**DATA SHOWN**
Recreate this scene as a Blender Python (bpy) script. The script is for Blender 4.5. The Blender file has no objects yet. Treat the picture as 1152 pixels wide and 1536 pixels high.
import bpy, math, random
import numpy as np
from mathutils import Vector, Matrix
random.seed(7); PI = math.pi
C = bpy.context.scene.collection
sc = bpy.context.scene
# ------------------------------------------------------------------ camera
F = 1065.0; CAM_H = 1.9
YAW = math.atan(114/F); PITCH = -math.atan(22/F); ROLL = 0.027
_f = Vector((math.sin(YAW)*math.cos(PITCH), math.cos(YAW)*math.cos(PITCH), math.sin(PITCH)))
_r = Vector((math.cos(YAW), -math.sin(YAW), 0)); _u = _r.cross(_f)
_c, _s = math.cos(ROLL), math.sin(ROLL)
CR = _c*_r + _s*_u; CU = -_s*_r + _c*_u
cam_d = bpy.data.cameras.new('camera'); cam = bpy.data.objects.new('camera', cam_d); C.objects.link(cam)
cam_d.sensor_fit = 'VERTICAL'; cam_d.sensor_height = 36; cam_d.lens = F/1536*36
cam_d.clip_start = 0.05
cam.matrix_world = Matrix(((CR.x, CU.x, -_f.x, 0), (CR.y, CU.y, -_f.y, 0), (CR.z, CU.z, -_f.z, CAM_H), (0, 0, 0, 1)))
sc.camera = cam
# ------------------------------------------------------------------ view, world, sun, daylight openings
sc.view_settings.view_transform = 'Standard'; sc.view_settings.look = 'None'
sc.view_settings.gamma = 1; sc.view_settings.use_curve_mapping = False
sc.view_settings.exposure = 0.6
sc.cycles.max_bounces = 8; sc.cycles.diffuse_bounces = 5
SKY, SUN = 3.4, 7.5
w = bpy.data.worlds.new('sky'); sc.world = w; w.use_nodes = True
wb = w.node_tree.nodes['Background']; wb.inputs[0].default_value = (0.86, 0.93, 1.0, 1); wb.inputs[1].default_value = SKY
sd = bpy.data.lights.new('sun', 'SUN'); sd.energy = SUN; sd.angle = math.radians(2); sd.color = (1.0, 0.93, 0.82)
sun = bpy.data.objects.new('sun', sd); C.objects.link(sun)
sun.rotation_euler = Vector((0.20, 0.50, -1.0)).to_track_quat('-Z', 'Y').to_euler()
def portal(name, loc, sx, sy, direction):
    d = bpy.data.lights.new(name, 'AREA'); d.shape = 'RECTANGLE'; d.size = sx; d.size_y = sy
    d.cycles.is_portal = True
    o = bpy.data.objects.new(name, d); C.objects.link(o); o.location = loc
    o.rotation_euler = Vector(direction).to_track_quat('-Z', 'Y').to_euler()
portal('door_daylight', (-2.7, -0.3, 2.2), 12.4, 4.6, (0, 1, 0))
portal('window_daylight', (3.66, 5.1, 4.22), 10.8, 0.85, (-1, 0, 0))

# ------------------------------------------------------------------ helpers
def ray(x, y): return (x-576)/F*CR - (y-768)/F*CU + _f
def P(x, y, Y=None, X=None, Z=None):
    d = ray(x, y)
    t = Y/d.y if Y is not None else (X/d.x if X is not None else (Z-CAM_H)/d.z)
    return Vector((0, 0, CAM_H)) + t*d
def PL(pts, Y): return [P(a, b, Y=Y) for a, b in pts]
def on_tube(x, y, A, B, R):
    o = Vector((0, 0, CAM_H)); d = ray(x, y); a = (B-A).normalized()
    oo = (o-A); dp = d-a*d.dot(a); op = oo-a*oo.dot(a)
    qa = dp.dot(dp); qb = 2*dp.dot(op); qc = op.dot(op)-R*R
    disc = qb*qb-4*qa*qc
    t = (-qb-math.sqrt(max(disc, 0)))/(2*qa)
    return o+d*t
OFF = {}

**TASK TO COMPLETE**
For the data above, state how many lines contain "scene"; the number is the whole answer.

**OUTPUT FOR THIS EXERCISE**
3